Common sense, not geography: Pentagon on allowing Ukraine's strikes into Russia
Ukraine’s Armed Forces are allowed to use missiles provided by the United States to hit targets inside Russia if the country is acting in self-defense, and the area of those strikes is not restricted to areas just across the border with Kharkiv region.
That’s according to the Pentagon, AP reports.
Russia has been firing on Ukrainian targets from inside its border, treating its territory as a “safe zone,” said Pat Ryder, Pentagon press secretary.
“As we see those forces conducting those types of operations from across the border, we’ve explained Ukraine can and does have the right to fire back to defend themselves,” Ryder told reporters Thursday.
This comes following a recent loosening of restrictions, imposed on Ukraine on the range of the use of longer-range capabilities provided to the war-town nation amid the latest Russian offensive toward Kharkiv, a city in eastern Ukraine, located just near the border with Russia. In the previous move, the U.S. allowed Ukraine to fire donated missiles at targets located in the areas across the border.

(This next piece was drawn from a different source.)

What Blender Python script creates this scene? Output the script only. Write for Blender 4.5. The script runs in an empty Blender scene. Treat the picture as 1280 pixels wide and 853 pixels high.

The Pentagon said the additional permissions are not a new policy.
“This is not about geography. It’s about common sense,” said spokesman Charlie Dietz. “If Russia is attacking or about to attack from its territory into Ukraine, it only makes sense to allow Ukraine to hit back against the forces that are hitting it from across the border.”
“Additionally, they can use air defense systems supplied by the United States to take Russian planes out of the sky, even if those Russian planes are in Russian airspace, if they’re about to fire into Ukrainian airspace,” Dietz said in a statement.
National security spokesman John Kirby told reporters that more was urgently needed as Russia’s military has accelerated missile and drone attacks against cities and infrastructure centers ahead of this winter. The rushed shipments are expected to include hundreds of Patriot missiles.